Los Tigres del Norte: Pacto de Sangre

Los Tigres Del Norte
Pacto de Sangre
Univision
2004-03-30

You don’t know about Los Tigres del Norte? Or Los Tucanes del Tijuana, or Grupo Exterminador, or Beto Quintanilla? Oh, dude, hombre, seriously. Then you are getting left the hell behind como los dinosaurios. Norteño music is the most punk-rock thing going these days, norteño music is the key to understanding half of Mexican-American culture, norteño music is the naked truth.

On the face of it, the norteño sound doesn’t really grab hold of the first time listener: groups of dudes singing what sound like the nicest little inoffensive ditties in the world, silly music really, accordions on full blast and guys wearing big black ten-gallon hats singing in high tenor voices while their bands whoop and holler and go “ay yi yi” in the background. If you don’t understand the español, or if you hear one song too quickly, or you misunderestimate the power of subtlety, you will dismiss an entire genre: what the hell is this silly crap?

But it’s not silly. Norteño songs are very often about drug smuggling, or trying to sneak into an America that needs your labor but cannot officially admit it (or you), or about how your “American” children do not understand your foreign ways, or about lost love that burns you because your heart is alive. These songs sound completely unlike what they really are. These songs are about being a Mexican in America.

This year’s best norteño album, Los Tigres del Norte’s Pacto de Sangre, has sold millions of copies without you even hearing about it, both here and in Mexico, but also in Europe (they are huge in Spain) and Asia (they have toured Japan and Korea) and all over South America. They have been the target of controversy — some cultural commentators view norteño the same way some people look at gangsta rap — and their music has inspired Spanish highbrow writer Arturo Pérez-Reverte’s novel La Reina del Sur. So this damned fine album is a pretty good way to start.

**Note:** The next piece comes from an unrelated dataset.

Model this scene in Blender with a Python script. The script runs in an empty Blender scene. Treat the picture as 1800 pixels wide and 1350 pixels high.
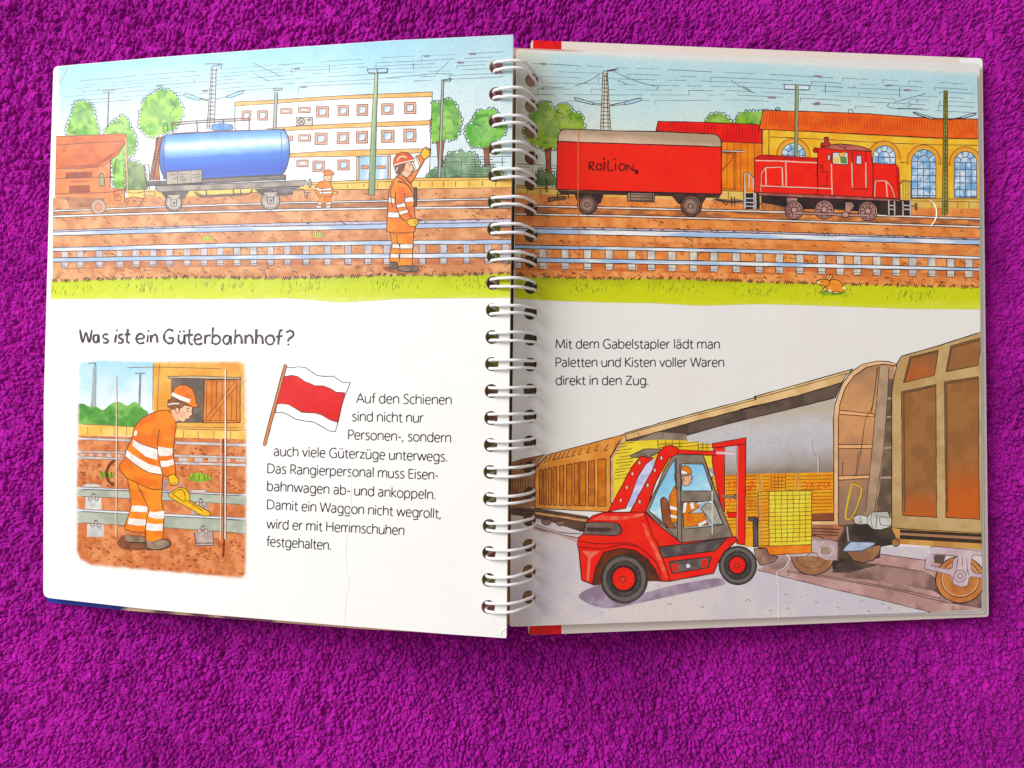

They start in full-scale narcocorrido mode with “No Tiene la Culpo el Indio.” Los Tigres have been doing songs like this about the drug trade for more than three decades now, and when Jorge Hernández swaggers up to the mic and sings about going international, Madrid, how he’s a “toro grande” who can contact the big wheels. I think it ends with a surprise, but I’m not sure — it goes too fast. (I’m busy trying to translate the lyrics, which are thoughtfully included on the accompanying DVD.)

They do songs like this like some people breathe, but that is far from their only trick. “Amigo Juan” is a waltz to a dude whose woman is playing around, and “Cumbia Guajira” is a straight-up two-step boogie with funky drum breaks and lots of group shouting. When they are having fun, Los Tigres are about the funnest band in the world. “Liar Liar” is this way too, a little ditty about how it is more possible that the singer could breathe without oxygen or to grow flowers in the desert than believe someone’s lies anymore, because “I’m not anymore the tonto I used to be”. “La Manzanita” is bouncy rowdiness. These are party tunes for a multicultural society, and they go well with a few Coronas and/or tequilas. Trust me.

But they have a lot of tricks under their hats. “Las Mujeres de Juárez” is an impassioned cry for justice for the hundreds of serially-murdered women in Juárez. “El Niño de la Calle” is a monologue from the point of view of a street kid, abandoned by all, trying to find a better life. “El Santo de los Mojados” burns slowly to invoke St. Peter, “the saint of illegal immigrants,” asking him to open the gates of heaven for all who lose their lives trying to get into America.

And the album’s strongest song, probably one of the best songs of the whole year, is the story of one who did. “José Pérez León” finds a different sort of norteño groove, one I’ve never heard before, to tell the tale of one man trying to get into the U.S. illegally. He leaves his family, he leaves everything he’s ever known, he trusts his life to the “coyotes” … well, it doesn’t end well. It’s a tragedy that points to a higher tragedy, our failed and failing immigration policy. One can debate the issues all day, but this is a powerful piece of social reporting. Hail to José Cantoral, who wrote the song, and hail to accordionist/guitarist Eduardo Hernández, who steps in for lead vocal on this song and knocks it dead between the eyes. About two minutes in, his voice jumps an octave into outrage, and it never fails to hit me right in the solar plexus.

I am not Mexican. I have friends who are Mexican who hate this music. I know Mexican musicians who would rather die than ever even listen to norteño music. But I have been in the “Latin” sections of the big chain stores on the weekends and seen these families, watching first-generation families shop. The kids and moms are interested in Enrique Iglesias and Jennifer Peña and Paulina Rubio and Inspector, and they dig lots of other kinds of music — from Morrissey to Linkin Park, from Jay-Z to Madonna — but the dads in cowboy hats always gravitate towards the norteño acts.

There is a lot to be said for the wisdom of this.